Records from a collection
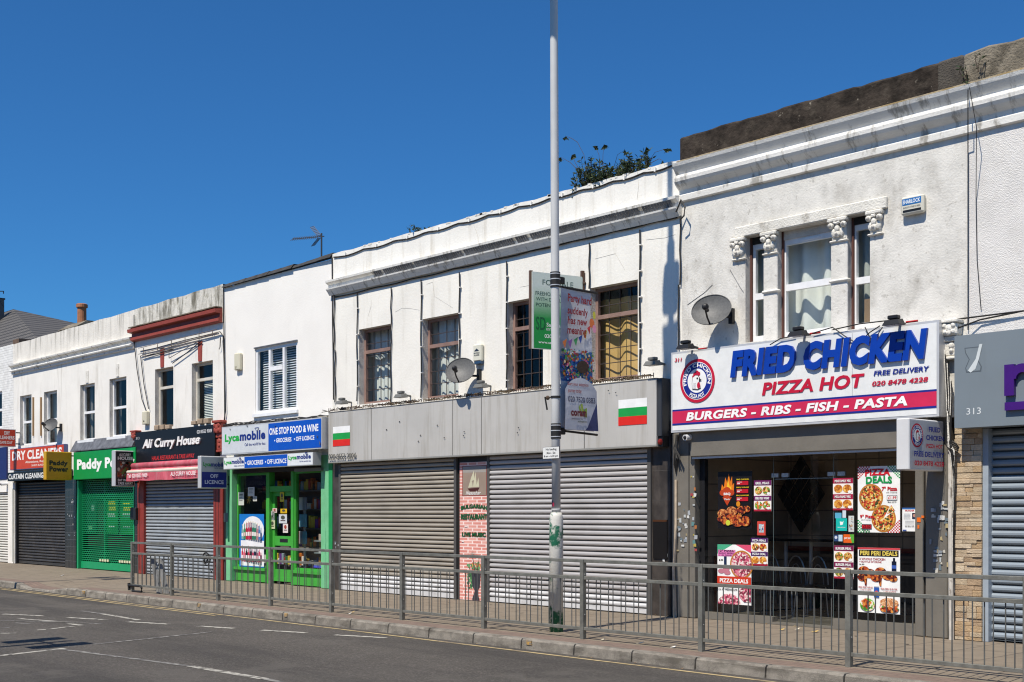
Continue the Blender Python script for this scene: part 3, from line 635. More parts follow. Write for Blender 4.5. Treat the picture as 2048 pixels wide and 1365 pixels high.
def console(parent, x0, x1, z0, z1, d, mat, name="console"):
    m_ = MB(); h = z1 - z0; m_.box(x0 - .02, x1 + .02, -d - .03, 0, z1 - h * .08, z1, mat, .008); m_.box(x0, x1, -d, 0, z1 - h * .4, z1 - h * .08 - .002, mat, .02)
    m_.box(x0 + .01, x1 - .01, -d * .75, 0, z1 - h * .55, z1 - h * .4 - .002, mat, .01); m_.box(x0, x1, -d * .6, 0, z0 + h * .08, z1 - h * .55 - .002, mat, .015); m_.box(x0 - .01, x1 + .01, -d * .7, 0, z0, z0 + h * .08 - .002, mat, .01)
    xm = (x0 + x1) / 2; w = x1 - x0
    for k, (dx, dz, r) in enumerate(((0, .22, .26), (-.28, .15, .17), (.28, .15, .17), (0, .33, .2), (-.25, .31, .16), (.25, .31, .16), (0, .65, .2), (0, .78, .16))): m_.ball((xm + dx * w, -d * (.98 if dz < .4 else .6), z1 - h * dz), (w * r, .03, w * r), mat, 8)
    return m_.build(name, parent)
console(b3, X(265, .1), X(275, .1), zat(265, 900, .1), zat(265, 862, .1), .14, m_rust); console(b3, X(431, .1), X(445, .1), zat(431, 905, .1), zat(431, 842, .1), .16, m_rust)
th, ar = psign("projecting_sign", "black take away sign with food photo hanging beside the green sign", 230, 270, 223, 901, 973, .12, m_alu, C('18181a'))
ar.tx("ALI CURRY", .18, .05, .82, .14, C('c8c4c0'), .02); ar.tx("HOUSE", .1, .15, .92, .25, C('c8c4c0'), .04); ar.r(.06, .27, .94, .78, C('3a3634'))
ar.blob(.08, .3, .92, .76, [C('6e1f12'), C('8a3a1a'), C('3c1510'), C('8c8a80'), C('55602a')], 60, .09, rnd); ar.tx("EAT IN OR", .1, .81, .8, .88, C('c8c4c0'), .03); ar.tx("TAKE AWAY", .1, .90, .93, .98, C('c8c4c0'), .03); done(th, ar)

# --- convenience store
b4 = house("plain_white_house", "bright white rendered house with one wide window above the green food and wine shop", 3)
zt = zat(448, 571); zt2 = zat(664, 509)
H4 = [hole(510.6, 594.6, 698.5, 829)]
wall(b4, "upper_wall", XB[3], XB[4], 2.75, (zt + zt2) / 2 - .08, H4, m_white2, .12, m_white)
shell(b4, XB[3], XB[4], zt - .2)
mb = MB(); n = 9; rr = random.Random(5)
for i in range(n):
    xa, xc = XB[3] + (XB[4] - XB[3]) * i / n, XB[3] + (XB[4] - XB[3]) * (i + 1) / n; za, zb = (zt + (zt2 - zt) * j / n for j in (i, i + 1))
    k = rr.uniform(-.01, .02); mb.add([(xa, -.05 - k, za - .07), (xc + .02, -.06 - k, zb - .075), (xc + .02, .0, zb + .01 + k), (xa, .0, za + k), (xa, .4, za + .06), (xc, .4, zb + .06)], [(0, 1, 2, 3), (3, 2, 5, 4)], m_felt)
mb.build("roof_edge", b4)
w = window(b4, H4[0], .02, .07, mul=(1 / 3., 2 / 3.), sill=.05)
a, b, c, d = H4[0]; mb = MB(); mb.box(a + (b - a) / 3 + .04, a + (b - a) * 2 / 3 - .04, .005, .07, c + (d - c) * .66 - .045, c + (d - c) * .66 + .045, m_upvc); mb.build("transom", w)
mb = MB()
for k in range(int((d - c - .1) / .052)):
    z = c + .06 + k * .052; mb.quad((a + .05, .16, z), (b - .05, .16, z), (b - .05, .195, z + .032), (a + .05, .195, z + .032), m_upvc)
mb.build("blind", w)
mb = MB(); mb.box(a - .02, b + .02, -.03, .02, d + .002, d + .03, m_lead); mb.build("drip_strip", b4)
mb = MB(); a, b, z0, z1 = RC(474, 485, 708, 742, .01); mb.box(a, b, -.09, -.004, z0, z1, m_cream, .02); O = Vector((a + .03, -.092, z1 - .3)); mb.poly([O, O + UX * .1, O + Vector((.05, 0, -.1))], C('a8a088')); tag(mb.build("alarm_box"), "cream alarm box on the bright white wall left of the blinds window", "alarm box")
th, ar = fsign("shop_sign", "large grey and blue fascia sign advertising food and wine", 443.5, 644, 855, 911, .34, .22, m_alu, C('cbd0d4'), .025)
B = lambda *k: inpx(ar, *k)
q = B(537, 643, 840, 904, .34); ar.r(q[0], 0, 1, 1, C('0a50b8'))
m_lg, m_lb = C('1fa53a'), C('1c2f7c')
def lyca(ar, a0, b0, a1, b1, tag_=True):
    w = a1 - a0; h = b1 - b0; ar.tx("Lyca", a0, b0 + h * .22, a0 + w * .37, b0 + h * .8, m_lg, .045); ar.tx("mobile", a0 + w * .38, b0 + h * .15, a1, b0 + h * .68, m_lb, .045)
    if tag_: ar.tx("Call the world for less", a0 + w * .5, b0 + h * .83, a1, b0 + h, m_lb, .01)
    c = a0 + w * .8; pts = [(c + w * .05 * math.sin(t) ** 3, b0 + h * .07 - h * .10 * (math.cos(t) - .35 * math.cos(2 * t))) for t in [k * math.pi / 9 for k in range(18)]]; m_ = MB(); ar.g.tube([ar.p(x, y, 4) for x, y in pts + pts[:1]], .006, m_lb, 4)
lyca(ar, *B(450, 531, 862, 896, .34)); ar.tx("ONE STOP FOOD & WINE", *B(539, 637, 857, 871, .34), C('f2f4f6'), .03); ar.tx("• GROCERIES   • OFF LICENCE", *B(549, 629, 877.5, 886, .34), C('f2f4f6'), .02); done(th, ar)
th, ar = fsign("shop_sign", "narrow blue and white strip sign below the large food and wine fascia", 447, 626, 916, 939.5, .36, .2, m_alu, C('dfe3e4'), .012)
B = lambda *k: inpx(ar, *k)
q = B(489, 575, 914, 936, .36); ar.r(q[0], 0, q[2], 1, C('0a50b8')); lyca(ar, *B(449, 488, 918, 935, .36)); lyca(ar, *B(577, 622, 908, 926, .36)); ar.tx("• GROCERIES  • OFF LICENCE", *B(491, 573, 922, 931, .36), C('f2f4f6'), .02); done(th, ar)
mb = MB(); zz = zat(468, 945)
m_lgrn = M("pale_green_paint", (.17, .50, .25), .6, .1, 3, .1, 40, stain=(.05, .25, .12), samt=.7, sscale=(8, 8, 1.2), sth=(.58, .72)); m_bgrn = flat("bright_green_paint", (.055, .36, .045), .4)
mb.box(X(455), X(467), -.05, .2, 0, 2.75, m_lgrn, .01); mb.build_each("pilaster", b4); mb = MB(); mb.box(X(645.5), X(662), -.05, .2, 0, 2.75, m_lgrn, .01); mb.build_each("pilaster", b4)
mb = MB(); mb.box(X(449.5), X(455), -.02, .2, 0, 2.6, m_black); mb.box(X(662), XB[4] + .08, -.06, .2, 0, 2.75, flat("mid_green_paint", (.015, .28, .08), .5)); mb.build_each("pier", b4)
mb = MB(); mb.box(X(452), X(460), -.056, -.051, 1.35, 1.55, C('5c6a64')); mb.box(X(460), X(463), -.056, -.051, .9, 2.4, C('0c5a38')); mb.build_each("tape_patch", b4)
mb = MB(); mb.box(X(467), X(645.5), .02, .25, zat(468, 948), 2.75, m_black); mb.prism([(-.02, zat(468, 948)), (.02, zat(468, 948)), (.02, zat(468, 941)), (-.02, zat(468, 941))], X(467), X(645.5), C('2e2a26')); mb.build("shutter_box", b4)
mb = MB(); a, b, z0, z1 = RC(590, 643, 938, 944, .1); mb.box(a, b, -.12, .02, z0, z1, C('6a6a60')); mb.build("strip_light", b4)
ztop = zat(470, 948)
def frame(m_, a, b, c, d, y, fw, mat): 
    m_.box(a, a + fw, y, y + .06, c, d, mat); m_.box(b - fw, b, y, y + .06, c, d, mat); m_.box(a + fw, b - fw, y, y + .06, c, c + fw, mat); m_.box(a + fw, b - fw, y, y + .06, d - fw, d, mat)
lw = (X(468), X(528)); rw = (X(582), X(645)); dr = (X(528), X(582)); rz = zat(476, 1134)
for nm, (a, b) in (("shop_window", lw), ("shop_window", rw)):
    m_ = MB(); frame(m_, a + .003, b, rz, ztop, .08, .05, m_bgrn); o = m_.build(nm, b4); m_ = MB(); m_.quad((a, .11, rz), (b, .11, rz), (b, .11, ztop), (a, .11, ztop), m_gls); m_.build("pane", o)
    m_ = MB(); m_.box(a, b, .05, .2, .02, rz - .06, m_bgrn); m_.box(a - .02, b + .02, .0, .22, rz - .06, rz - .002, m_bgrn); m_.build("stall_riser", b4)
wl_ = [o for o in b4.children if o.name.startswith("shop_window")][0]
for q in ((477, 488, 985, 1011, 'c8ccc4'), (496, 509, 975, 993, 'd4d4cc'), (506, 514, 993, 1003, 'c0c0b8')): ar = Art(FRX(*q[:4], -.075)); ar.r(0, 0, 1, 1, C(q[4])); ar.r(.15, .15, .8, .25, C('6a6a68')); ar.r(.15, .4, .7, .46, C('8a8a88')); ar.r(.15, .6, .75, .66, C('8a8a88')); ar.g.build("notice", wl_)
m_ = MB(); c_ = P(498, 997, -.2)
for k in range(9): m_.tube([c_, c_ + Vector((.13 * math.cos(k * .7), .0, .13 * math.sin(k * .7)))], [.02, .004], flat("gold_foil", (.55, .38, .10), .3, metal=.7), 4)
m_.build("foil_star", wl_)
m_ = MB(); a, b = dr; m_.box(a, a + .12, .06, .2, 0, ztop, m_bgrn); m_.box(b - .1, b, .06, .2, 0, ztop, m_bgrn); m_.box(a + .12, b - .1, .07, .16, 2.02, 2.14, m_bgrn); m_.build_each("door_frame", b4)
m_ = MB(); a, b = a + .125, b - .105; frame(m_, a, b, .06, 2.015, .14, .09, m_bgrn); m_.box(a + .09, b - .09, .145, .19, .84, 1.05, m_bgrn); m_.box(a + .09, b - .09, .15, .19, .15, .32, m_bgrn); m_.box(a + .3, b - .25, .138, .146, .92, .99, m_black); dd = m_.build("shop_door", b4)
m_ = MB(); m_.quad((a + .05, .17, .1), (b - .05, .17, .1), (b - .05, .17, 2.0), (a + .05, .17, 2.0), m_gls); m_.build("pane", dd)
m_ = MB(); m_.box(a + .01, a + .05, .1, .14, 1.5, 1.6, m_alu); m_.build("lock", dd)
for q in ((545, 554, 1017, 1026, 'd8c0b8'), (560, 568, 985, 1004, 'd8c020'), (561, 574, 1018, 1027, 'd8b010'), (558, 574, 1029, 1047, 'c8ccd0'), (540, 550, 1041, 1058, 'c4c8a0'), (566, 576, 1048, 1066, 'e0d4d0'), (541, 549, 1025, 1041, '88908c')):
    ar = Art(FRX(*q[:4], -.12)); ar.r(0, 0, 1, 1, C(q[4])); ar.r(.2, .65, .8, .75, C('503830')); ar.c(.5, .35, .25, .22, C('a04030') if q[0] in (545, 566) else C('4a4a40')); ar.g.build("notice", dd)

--

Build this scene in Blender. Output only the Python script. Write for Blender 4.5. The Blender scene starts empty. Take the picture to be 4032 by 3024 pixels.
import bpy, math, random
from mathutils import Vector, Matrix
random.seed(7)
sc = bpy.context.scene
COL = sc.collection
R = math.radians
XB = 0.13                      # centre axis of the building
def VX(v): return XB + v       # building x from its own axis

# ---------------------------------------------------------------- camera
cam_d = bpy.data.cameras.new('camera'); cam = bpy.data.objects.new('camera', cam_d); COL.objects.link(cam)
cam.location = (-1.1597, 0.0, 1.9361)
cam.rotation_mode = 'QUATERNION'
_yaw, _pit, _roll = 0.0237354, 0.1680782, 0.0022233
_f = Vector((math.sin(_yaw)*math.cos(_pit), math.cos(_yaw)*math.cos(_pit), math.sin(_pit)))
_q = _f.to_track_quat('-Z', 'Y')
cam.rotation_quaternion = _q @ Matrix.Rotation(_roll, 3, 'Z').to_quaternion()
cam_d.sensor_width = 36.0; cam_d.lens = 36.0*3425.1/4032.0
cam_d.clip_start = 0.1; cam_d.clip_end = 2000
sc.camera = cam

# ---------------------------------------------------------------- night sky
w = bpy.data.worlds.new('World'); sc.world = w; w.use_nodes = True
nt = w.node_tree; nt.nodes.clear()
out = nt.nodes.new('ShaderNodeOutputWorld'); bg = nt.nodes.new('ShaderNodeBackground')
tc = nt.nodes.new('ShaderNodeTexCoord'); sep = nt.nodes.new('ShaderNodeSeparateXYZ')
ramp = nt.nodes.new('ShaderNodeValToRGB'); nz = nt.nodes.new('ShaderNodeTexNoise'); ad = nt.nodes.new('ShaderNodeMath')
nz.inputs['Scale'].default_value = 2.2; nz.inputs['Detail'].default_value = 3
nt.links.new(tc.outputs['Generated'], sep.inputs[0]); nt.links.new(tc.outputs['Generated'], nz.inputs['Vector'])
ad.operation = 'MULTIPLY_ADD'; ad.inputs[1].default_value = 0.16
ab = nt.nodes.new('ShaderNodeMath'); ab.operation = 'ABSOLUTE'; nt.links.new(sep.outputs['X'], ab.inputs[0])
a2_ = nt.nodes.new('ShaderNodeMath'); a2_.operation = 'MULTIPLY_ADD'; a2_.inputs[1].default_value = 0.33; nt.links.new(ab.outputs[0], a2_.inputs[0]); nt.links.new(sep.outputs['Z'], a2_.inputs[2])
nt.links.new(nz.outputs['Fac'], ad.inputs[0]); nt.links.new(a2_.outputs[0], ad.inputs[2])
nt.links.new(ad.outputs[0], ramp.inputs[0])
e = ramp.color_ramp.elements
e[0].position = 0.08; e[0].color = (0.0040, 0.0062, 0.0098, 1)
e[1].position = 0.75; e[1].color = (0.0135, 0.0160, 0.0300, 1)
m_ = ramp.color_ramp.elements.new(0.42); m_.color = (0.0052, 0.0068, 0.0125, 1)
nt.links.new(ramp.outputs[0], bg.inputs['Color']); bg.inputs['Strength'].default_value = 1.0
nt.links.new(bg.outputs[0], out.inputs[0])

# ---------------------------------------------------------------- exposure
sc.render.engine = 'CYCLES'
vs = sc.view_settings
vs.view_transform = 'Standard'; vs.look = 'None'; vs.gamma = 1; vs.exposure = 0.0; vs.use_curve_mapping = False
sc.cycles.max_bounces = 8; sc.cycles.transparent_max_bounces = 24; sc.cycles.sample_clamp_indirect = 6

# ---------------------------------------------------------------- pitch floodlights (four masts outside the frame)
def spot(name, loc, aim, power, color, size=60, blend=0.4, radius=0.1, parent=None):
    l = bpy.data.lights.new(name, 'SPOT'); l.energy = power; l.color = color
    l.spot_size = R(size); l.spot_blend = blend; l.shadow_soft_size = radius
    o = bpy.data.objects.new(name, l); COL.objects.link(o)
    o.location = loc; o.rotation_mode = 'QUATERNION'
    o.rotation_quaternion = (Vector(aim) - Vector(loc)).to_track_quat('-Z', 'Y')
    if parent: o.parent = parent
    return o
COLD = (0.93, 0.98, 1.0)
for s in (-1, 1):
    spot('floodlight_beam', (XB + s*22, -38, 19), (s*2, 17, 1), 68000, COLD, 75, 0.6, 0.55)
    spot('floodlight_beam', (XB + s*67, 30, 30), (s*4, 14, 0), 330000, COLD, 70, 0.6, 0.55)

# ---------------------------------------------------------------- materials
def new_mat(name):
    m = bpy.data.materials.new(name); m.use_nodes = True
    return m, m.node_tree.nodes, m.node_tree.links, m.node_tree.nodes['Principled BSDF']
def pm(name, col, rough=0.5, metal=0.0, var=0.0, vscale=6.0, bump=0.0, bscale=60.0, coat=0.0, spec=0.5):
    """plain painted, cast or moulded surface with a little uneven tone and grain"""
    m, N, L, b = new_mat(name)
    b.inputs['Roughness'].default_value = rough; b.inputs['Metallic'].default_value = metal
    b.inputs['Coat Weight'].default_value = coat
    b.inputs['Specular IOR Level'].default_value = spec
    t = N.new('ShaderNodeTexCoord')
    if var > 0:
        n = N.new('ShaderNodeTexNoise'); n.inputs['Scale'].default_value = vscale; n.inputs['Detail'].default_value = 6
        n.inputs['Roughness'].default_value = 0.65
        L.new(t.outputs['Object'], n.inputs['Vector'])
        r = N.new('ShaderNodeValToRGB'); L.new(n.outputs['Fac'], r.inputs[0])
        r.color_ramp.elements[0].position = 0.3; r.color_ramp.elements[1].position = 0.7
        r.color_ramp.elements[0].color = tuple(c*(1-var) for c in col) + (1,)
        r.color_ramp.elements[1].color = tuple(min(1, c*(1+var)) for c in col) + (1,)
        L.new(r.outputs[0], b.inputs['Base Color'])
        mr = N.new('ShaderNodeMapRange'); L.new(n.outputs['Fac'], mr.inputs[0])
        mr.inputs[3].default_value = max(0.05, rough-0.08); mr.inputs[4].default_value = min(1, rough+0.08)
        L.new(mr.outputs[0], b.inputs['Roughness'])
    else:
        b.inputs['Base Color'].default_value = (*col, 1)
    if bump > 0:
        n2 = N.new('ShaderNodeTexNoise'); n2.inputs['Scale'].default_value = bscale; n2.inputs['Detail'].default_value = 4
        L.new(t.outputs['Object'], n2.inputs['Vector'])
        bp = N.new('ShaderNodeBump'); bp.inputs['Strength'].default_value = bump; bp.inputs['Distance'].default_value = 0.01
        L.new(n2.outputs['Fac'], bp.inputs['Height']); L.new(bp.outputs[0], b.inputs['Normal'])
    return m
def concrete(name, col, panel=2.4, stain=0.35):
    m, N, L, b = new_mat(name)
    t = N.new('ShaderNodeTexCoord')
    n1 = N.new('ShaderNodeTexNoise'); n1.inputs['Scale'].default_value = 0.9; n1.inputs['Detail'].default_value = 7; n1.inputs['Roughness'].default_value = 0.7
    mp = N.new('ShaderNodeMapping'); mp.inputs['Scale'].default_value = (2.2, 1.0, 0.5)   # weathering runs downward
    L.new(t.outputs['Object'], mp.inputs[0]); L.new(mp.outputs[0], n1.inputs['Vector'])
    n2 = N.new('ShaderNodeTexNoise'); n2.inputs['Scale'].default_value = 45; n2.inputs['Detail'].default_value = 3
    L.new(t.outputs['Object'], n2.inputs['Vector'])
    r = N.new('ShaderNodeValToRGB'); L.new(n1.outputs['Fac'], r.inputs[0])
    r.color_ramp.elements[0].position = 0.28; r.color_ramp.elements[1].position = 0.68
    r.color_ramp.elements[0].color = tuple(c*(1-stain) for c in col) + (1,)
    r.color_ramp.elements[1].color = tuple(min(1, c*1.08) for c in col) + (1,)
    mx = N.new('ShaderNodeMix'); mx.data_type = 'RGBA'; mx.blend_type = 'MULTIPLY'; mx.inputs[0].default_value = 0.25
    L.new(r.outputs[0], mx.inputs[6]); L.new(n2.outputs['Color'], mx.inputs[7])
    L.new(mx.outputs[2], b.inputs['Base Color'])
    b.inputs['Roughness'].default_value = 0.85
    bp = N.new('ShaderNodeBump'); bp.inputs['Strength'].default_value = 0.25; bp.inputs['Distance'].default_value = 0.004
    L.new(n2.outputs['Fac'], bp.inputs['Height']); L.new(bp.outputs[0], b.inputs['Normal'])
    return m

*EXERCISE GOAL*
Going down the listing above, begin printing at the line with "Continue the Blender" and finish with the line with "C('c8c4c0'), .03); done(th, ar)", exactly as they appear.

*OUTPUT FOR THIS TASK*
Continue the Blender Python script for this scene: part 3, from line 635. More parts follow. Write for Blender 4.5. Treat the picture as 2048 pixels wide and 1365 pixels high.
def console(parent, x0, x1, z0, z1, d, mat, name="console"):
    m_ = MB(); h = z1 - z0; m_.box(x0 - .02, x1 + .02, -d - .03, 0, z1 - h * .08, z1, mat, .008); m_.box(x0, x1, -d, 0, z1 - h * .4, z1 - h * .08 - .002, mat, .02)
    m_.box(x0 + .01, x1 - .01, -d * .75, 0, z1 - h * .55, z1 - h * .4 - .002, mat, .01); m_.box(x0, x1, -d * .6, 0, z0 + h * .08, z1 - h * .55 - .002, mat, .015); m_.box(x0 - .01, x1 + .01, -d * .7, 0, z0, z0 + h * .08 - .002, mat, .01)
    xm = (x0 + x1) / 2; w = x1 - x0
    for k, (dx, dz, r) in enumerate(((0, .22, .26), (-.28, .15, .17), (.28, .15, .17), (0, .33, .2), (-.25, .31, .16), (.25, .31, .16), (0, .65, .2), (0, .78, .16))): m_.ball((xm + dx * w, -d * (.98 if dz < .4 else .6), z1 - h * dz), (w * r, .03, w * r), mat, 8)
    return m_.build(name, parent)
console(b3, X(265, .1), X(275, .1), zat(265, 900, .1), zat(265, 862, .1), .14, m_rust); console(b3, X(431, .1), X(445, .1), zat(431, 905, .1), zat(431, 842, .1), .16, m_rust)
th, ar = psign("projecting_sign", "black take away sign with food photo hanging beside the green sign", 230, 270, 223, 901, 973, .12, m_alu, C('18181a'))
ar.tx("ALI CURRY", .18, .05, .82, .14, C('c8c4c0'), .02); ar.tx("HOUSE", .1, .15, .92, .25, C('c8c4c0'), .04); ar.r(.06, .27, .94, .78, C('3a3634'))
ar.blob(.08, .3, .92, .76, [C('6e1f12'), C('8a3a1a'), C('3c1510'), C('8c8a80'), C('55602a')], 60, .09, rnd); ar.tx("EAT IN OR", .1, .81, .8, .88, C('c8c4c0'), .03); ar.tx("TAKE AWAY", .1, .90, .93, .98, C('c8c4c0'), .03); done(th, ar)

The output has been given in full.